Dans tous les cas de ce genre on entend plus fréquemment à Dunquin les formes avec r vélaire.
ənɪrʹɩgʹ (anuirigh) « l’an dernier » ; αrʹɩ (aire) « soin » ; kʷɪrʹɩ (cuire) « invitation » ; dɪ꞉rʹɩ (daoire), comp. de dᴇ̈꞉r (daor) « cher » ; mɑ꞉ⁱrʹɩ (Máire) « Marie » ; nɑ꞉ⁱrʹɩ (náire) « honte » ; kʹimʹi꞉rʹ (cimír) « cicatrice » ; kahɪ꞉rʹ (cathaoir) « chaise » ; mɑ̃꞉hɩrʹ (máthair) « mère » ; nahirʹ (nathair) « serpent » ; tʹi꞉rʹ (tír) « terre ».

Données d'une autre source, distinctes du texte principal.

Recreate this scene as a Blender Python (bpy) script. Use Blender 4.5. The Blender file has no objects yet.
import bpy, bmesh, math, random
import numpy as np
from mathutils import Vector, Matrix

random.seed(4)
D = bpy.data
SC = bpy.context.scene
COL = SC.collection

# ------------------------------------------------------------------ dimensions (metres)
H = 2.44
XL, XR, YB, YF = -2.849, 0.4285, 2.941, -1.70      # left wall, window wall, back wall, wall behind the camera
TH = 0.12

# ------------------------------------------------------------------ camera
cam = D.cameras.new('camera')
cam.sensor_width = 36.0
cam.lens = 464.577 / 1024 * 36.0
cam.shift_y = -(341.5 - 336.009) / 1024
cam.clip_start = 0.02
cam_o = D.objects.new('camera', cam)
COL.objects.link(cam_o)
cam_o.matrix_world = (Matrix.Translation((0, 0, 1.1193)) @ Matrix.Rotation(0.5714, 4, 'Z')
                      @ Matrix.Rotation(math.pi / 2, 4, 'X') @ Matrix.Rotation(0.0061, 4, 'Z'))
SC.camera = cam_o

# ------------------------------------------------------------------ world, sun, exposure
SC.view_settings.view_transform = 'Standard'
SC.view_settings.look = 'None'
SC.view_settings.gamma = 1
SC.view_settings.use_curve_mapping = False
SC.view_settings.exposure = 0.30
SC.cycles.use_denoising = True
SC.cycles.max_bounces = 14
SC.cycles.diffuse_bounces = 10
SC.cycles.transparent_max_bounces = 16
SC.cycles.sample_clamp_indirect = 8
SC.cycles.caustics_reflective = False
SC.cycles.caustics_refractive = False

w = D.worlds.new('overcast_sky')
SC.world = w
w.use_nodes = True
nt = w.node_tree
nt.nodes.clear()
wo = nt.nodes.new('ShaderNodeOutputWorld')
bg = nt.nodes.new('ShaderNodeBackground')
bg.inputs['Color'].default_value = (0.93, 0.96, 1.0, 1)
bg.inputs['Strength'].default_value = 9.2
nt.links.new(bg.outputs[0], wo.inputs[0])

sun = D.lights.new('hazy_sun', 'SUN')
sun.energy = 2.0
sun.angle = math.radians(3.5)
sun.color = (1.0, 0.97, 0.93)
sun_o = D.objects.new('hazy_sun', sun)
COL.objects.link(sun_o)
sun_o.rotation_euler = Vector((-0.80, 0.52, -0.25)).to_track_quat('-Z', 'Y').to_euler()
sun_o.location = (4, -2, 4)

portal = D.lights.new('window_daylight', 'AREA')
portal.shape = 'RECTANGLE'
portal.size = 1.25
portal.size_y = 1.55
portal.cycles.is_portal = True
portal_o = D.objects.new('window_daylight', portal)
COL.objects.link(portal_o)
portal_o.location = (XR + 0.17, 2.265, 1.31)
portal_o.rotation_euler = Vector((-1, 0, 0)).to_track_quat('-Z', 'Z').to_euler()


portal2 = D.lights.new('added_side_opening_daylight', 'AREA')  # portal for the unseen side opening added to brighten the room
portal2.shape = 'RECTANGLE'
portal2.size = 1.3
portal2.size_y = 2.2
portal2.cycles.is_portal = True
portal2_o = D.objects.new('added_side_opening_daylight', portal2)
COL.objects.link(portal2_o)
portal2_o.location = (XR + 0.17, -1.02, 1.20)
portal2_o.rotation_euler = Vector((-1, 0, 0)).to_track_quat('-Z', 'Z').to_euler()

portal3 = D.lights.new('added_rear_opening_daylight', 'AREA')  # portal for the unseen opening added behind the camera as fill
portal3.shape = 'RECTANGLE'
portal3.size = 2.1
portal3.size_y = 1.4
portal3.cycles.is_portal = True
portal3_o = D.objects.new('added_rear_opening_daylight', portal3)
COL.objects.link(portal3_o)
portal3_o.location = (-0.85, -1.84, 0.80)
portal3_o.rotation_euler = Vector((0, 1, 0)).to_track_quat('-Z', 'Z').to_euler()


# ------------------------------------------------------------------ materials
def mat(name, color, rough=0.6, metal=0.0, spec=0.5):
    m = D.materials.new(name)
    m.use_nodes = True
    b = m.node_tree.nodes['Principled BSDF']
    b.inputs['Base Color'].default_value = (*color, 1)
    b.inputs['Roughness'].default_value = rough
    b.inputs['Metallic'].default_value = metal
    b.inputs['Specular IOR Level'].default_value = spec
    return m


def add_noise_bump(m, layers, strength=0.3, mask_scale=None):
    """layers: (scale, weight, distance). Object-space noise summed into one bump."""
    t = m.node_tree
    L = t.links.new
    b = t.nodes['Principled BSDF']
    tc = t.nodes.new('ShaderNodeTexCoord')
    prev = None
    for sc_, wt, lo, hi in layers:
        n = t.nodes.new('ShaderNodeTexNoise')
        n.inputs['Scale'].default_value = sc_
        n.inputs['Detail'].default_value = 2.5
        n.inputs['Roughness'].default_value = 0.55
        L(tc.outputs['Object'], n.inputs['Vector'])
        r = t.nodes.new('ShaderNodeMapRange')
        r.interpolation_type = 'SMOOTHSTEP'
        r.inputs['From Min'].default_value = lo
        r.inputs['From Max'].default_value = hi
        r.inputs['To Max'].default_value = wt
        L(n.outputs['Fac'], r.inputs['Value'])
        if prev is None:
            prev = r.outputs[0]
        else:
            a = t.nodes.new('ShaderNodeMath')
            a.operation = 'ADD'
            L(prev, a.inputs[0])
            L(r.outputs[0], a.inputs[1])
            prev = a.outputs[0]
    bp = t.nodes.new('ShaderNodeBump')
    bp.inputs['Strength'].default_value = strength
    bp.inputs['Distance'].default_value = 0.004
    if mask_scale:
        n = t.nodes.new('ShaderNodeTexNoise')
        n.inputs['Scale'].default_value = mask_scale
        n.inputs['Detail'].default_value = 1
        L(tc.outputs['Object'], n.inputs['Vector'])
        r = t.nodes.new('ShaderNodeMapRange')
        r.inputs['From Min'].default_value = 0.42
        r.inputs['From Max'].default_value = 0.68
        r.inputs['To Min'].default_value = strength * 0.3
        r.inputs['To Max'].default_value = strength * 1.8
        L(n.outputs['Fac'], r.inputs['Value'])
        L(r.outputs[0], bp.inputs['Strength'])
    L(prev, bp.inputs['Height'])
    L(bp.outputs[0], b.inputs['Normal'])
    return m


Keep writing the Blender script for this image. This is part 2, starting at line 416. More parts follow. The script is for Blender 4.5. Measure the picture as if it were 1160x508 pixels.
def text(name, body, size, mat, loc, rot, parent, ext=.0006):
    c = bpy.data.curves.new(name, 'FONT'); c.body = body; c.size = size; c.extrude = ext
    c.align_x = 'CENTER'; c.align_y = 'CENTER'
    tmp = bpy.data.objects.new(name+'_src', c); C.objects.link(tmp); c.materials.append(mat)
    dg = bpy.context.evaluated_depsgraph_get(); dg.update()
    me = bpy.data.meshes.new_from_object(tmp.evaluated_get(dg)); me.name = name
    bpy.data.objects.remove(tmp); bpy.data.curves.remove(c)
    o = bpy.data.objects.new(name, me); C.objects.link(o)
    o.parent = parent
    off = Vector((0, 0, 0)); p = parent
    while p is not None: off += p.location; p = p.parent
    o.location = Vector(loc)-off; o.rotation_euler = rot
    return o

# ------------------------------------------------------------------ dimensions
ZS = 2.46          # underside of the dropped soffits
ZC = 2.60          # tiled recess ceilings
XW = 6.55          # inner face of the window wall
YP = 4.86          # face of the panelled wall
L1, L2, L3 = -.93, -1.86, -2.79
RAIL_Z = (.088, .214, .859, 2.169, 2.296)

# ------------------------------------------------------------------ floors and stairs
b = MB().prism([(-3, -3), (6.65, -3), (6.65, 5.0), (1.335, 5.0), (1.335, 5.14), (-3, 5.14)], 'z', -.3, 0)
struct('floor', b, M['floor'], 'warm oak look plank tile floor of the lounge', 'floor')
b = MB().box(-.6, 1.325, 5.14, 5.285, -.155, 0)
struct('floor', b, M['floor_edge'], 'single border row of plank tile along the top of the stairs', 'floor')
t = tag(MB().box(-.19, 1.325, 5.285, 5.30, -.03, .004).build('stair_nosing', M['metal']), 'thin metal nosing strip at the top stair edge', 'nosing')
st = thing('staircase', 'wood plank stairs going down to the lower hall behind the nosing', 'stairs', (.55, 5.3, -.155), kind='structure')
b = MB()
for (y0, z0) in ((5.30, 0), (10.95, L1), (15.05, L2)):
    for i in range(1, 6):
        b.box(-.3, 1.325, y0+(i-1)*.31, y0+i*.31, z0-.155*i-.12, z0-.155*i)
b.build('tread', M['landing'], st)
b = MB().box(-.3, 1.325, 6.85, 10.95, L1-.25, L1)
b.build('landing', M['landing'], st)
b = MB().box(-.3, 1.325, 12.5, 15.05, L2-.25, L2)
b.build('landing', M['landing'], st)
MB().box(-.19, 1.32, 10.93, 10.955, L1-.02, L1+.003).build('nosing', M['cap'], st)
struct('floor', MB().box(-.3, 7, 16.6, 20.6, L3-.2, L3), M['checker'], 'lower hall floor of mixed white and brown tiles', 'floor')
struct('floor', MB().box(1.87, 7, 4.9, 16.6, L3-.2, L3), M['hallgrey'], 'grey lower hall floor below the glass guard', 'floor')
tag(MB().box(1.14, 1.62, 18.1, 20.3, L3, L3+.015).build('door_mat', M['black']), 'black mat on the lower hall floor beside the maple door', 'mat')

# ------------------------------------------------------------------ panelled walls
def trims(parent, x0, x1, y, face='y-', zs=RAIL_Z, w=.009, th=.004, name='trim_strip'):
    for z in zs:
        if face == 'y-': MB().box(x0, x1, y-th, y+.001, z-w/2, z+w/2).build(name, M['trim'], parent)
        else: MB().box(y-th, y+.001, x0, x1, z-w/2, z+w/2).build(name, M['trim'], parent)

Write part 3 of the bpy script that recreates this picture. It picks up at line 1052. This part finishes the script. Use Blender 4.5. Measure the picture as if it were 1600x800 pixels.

Exceptionnellement (Paróiste Mórdhach) : imʹɩrʹtʹ (imirt) « jouer » ; karʹtʹ (cairt) « voiture » ;
Exemples de rʹ roulé :
αʃtʹrʹu꞉ (aistriughadh) « traduire » ; bʹrʹɑ꞉ (breágh) « beau » ; tʹrʹaᴜ (treabhadh) « labourer » ; tʹrʹi꞉ (trí) « trois » ; grʹëinʹ (greidhin) « affection, objet d’affection » ; krʹe꞉ (cré) « terre, humus » ; ʃrʹaᴜŋg (sreang) « tentation » ; sb̬ʹrʹe꞉ (spré) « dot » ; kʷɪrʹkʹɩ (coirce) « avoine » ; kʷɪrʹpʹ (cuirp), gén. de kɔrp (corp) « corps » ; marʹkʹ (mairc) « marque, cicatrice » ; pɑ꞉ⁱrʹkʹ (páirc) « champ, enclos ».
Pour rʹ assourdi : kʷɪr̬ʹhɩ ʃeꞏ (cuirfidh sé) « il placera », etc., cf. § 238.